### What the task asks
Leave out the pictures and repeat the data exactly.

### Data lines
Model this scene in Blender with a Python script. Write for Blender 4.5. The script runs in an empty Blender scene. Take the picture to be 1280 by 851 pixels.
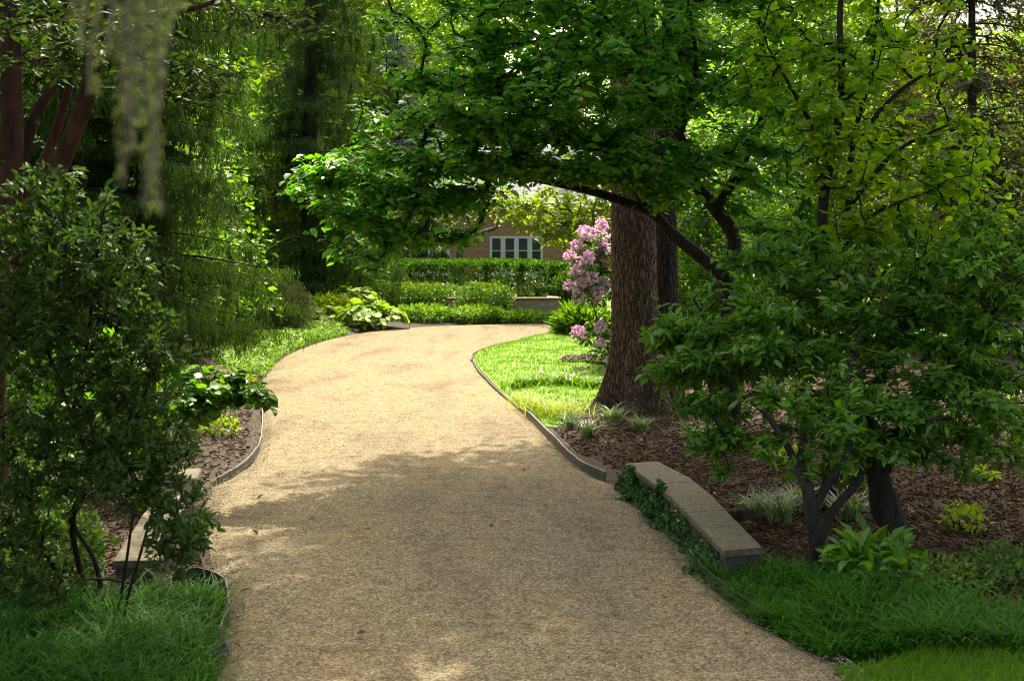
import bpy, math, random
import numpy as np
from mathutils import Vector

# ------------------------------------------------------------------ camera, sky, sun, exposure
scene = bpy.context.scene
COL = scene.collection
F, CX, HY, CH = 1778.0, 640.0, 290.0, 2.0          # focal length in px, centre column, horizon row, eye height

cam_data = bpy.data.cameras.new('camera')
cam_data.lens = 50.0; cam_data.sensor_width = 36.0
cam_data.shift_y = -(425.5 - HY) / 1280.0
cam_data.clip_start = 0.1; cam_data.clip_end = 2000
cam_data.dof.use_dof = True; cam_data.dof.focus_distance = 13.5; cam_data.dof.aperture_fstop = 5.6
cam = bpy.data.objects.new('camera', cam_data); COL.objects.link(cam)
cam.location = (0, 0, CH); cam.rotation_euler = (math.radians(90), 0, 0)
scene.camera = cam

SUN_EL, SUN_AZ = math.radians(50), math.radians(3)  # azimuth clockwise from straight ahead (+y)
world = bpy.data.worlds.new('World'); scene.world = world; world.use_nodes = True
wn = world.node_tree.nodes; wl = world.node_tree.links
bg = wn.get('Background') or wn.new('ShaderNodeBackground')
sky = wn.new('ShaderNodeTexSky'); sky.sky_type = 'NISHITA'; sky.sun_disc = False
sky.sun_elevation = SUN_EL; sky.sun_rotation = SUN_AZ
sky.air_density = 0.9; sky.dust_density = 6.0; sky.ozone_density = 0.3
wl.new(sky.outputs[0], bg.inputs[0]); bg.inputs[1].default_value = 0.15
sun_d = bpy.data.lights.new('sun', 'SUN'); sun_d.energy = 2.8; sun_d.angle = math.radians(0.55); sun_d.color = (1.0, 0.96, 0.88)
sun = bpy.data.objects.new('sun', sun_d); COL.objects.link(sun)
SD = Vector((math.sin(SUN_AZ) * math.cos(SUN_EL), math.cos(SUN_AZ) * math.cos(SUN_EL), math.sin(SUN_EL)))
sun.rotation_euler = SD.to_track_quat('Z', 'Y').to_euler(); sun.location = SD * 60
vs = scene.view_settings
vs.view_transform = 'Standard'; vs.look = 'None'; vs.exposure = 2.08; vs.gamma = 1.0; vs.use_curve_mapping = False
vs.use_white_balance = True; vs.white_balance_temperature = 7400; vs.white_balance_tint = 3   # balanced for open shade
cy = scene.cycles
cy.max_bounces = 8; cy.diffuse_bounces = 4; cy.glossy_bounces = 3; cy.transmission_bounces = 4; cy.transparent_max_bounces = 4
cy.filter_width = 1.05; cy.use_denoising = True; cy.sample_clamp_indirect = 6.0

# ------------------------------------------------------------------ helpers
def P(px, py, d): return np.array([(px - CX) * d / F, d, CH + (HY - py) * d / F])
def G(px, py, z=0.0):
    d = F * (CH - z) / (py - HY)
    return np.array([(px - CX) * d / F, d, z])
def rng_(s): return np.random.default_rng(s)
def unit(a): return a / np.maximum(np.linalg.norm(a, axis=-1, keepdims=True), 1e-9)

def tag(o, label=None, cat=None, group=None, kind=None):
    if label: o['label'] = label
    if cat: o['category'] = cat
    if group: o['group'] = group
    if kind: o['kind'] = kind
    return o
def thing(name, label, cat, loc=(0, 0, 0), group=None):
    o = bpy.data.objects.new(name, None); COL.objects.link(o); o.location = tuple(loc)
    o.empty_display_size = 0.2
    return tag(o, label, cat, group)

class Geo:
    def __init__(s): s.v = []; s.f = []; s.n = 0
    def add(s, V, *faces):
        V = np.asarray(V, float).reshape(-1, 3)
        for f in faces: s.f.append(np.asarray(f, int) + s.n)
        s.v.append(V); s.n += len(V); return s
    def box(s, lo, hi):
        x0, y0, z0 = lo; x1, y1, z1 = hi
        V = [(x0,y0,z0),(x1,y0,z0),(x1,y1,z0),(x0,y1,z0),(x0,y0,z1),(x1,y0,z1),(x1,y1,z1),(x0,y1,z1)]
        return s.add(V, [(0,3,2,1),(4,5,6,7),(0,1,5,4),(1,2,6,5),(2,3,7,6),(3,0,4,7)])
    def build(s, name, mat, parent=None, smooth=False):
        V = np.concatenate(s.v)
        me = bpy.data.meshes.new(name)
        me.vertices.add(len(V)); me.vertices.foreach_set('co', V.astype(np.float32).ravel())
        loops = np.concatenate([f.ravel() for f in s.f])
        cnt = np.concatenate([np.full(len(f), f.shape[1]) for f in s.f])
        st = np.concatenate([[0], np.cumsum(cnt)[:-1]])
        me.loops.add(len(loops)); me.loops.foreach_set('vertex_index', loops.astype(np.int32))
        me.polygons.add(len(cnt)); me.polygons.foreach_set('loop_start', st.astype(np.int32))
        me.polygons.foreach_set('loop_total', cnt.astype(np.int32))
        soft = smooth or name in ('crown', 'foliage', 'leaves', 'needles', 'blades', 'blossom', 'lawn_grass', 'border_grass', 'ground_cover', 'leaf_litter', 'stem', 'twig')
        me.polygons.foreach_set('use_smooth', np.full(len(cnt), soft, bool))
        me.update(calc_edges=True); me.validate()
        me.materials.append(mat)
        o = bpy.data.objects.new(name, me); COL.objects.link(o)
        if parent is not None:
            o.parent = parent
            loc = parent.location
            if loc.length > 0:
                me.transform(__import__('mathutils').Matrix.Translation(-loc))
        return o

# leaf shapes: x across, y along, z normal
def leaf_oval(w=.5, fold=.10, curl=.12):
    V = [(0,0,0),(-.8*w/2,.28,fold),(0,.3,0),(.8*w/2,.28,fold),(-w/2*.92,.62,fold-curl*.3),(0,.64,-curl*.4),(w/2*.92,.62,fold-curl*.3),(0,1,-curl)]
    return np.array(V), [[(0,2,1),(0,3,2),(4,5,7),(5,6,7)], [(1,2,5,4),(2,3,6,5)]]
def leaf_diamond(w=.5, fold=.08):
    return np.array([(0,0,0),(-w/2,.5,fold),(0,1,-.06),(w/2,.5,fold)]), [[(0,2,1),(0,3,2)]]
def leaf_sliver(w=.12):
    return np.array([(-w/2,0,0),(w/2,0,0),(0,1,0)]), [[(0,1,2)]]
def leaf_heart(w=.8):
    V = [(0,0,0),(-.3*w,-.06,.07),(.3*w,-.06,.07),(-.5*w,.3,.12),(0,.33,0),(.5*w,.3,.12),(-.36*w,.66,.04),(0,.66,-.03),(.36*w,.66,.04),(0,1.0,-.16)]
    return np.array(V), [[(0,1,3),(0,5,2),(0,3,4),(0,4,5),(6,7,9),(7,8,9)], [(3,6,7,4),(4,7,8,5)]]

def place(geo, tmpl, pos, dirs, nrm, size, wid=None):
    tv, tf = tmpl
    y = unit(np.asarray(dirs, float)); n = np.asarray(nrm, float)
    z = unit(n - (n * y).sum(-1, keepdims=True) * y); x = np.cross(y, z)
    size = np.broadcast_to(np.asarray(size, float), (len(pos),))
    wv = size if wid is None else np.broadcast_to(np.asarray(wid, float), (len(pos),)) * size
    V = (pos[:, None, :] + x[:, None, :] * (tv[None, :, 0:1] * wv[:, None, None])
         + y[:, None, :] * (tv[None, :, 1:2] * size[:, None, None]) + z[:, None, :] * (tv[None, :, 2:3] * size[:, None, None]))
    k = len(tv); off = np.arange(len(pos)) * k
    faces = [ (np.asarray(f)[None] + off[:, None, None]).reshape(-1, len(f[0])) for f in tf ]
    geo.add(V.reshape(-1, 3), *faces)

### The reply
Model this scene in Blender with a Python script. Write for Blender 4.5. The script runs in an empty Blender scene. Take the picture to be 1280 by 851 pixels.
import bpy, math, random
import numpy as np
from mathutils import Vector

# ------------------------------------------------------------------ camera, sky, sun, exposure
scene = bpy.context.scene
COL = scene.collection
F, CX, HY, CH = 1778.0, 640.0, 290.0, 2.0          # focal length in px, centre column, horizon row, eye height

cam_data = bpy.data.cameras.new('camera')
cam_data.lens = 50.0; cam_data.sensor_width = 36.0
cam_data.shift_y = -(425.5 - HY) / 1280.0
cam_data.clip_start = 0.1; cam_data.clip_end = 2000
cam_data.dof.use_dof = True; cam_data.dof.focus_distance = 13.5; cam_data.dof.aperture_fstop = 5.6
cam = bpy.data.objects.new('camera', cam_data); COL.objects.link(cam)
cam.location = (0, 0, CH); cam.rotation_euler = (math.radians(90), 0, 0)
scene.camera = cam

SUN_EL, SUN_AZ = math.radians(50), math.radians(3)  # azimuth clockwise from straight ahead (+y)
world = bpy.data.worlds.new('World'); scene.world = world; world.use_nodes = True
wn = world.node_tree.nodes; wl = world.node_tree.links
bg = wn.get('Background') or wn.new('ShaderNodeBackground')
sky = wn.new('ShaderNodeTexSky'); sky.sky_type = 'NISHITA'; sky.sun_disc = False
sky.sun_elevation = SUN_EL; sky.sun_rotation = SUN_AZ
sky.air_density = 0.9; sky.dust_density = 6.0; sky.ozone_density = 0.3
wl.new(sky.outputs[0], bg.inputs[0]); bg.inputs[1].default_value = 0.15
sun_d = bpy.data.lights.new('sun', 'SUN'); sun_d.energy = 2.8; sun_d.angle = math.radians(0.55); sun_d.color = (1.0, 0.96, 0.88)
sun = bpy.data.objects.new('sun', sun_d); COL.objects.link(sun)
SD = Vector((math.sin(SUN_AZ) * math.cos(SUN_EL), math.cos(SUN_AZ) * math.cos(SUN_EL), math.sin(SUN_EL)))
sun.rotation_euler = SD.to_track_quat('Z', 'Y').to_euler(); sun.location = SD * 60
vs = scene.view_settings
vs.view_transform = 'Standard'; vs.look = 'None'; vs.exposure = 2.08; vs.gamma = 1.0; vs.use_curve_mapping = False
vs.use_white_balance = True; vs.white_balance_temperature = 7400; vs.white_balance_tint = 3   # balanced for open shade
cy = scene.cycles
cy.max_bounces = 8; cy.diffuse_bounces = 4; cy.glossy_bounces = 3; cy.transmission_bounces = 4; cy.transparent_max_bounces = 4
cy.filter_width = 1.05; cy.use_denoising = True; cy.sample_clamp_indirect = 6.0

# ------------------------------------------------------------------ helpers
def P(px, py, d): return np.array([(px - CX) * d / F, d, CH + (HY - py) * d / F])
def G(px, py, z=0.0):
    d = F * (CH - z) / (py - HY)
    return np.array([(px - CX) * d / F, d, z])
def rng_(s): return np.random.default_rng(s)
def unit(a): return a / np.maximum(np.linalg.norm(a, axis=-1, keepdims=True), 1e-9)

def tag(o, label=None, cat=None, group=None, kind=None):
    if label: o['label'] = label
    if cat: o['category'] = cat
    if group: o['group'] = group
    if kind: o['kind'] = kind
    return o
def thing(name, label, cat, loc=(0, 0, 0), group=None):
    o = bpy.data.objects.new(name, None); COL.objects.link(o); o.location = tuple(loc)
    o.empty_display_size = 0.2
    return tag(o, label, cat, group)

class Geo:
    def __init__(s): s.v = []; s.f = []; s.n = 0
    def add(s, V, *faces):
        V = np.asarray(V, float).reshape(-1, 3)
        for f in faces: s.f.append(np.asarray(f, int) + s.n)
        s.v.append(V); s.n += len(V); return s
    def box(s, lo, hi):
        x0, y0, z0 = lo; x1, y1, z1 = hi
        V = [(x0,y0,z0),(x1,y0,z0),(x1,y1,z0),(x0,y1,z0),(x0,y0,z1),(x1,y0,z1),(x1,y1,z1),(x0,y1,z1)]
        return s.add(V, [(0,3,2,1),(4,5,6,7),(0,1,5,4),(1,2,6,5),(2,3,7,6),(3,0,4,7)])
    def build(s, name, mat, parent=None, smooth=False):
        V = np.concatenate(s.v)
        me = bpy.data.meshes.new(name)
        me.vertices.add(len(V)); me.vertices.foreach_set('co', V.astype(np.float32).ravel())
        loops = np.concatenate([f.ravel() for f in s.f])
        cnt = np.concatenate([np.full(len(f), f.shape[1]) for f in s.f])
        st = np.concatenate([[0], np.cumsum(cnt)[:-1]])
        me.loops.add(len(loops)); me.loops.foreach_set('vertex_index', loops.astype(np.int32))
        me.polygons.add(len(cnt)); me.polygons.foreach_set('loop_start', st.astype(np.int32))
        me.polygons.foreach_set('loop_total', cnt.astype(np.int32))
        soft = smooth or name in ('crown', 'foliage', 'leaves', 'needles', 'blades', 'blossom', 'lawn_grass', 'border_grass', 'ground_cover', 'leaf_litter', 'stem', 'twig')
        me.polygons.foreach_set('use_smooth', np.full(len(cnt), soft, bool))
        me.update(calc_edges=True); me.validate()
        me.materials.append(mat)
        o = bpy.data.objects.new(name, me); COL.objects.link(o)
        if parent is not None:
            o.parent = parent
            loc = parent.location
            if loc.length > 0:
                me.transform(__import__('mathutils').Matrix.Translation(-loc))
        return o

# leaf shapes: x across, y along, z normal
def leaf_oval(w=.5, fold=.10, curl=.12):
    V = [(0,0,0),(-.8*w/2,.28,fold),(0,.3,0),(.8*w/2,.28,fold),(-w/2*.92,.62,fold-curl*.3),(0,.64,-curl*.4),(w/2*.92,.62,fold-curl*.3),(0,1,-curl)]
    return np.array(V), [[(0,2,1),(0,3,2),(4,5,7),(5,6,7)], [(1,2,5,4),(2,3,6,5)]]
def leaf_diamond(w=.5, fold=.08):
    return np.array([(0,0,0),(-w/2,.5,fold),(0,1,-.06),(w/2,.5,fold)]), [[(0,2,1),(0,3,2)]]
def leaf_sliver(w=.12):
    return np.array([(-w/2,0,0),(w/2,0,0),(0,1,0)]), [[(0,1,2)]]
def leaf_heart(w=.8):
    V = [(0,0,0),(-.3*w,-.06,.07),(.3*w,-.06,.07),(-.5*w,.3,.12),(0,.33,0),(.5*w,.3,.12),(-.36*w,.66,.04),(0,.66,-.03),(.36*w,.66,.04),(0,1.0,-.16)]
    return np.array(V), [[(0,1,3),(0,5,2),(0,3,4),(0,4,5),(6,7,9),(7,8,9)], [(3,6,7,4),(4,7,8,5)]]

def place(geo, tmpl, pos, dirs, nrm, size, wid=None):
    tv, tf = tmpl
    y = unit(np.asarray(dirs, float)); n = np.asarray(nrm, float)
    z = unit(n - (n * y).sum(-1, keepdims=True) * y); x = np.cross(y, z)
    size = np.broadcast_to(np.asarray(size, float), (len(pos),))
    wv = size if wid is None else np.broadcast_to(np.asarray(wid, float), (len(pos),)) * size
    V = (pos[:, None, :] + x[:, None, :] * (tv[None, :, 0:1] * wv[:, None, None])
         + y[:, None, :] * (tv[None, :, 1:2] * size[:, None, None]) + z[:, None, :] * (tv[None, :, 2:3] * size[:, None, None]))
    k = len(tv); off = np.arange(len(pos)) * k
    faces = [ (np.asarray(f)[None] + off[:, None, None]).reshape(-1, len(f[0])) for f in tf ]
    geo.add(V.reshape(-1, 3), *faces)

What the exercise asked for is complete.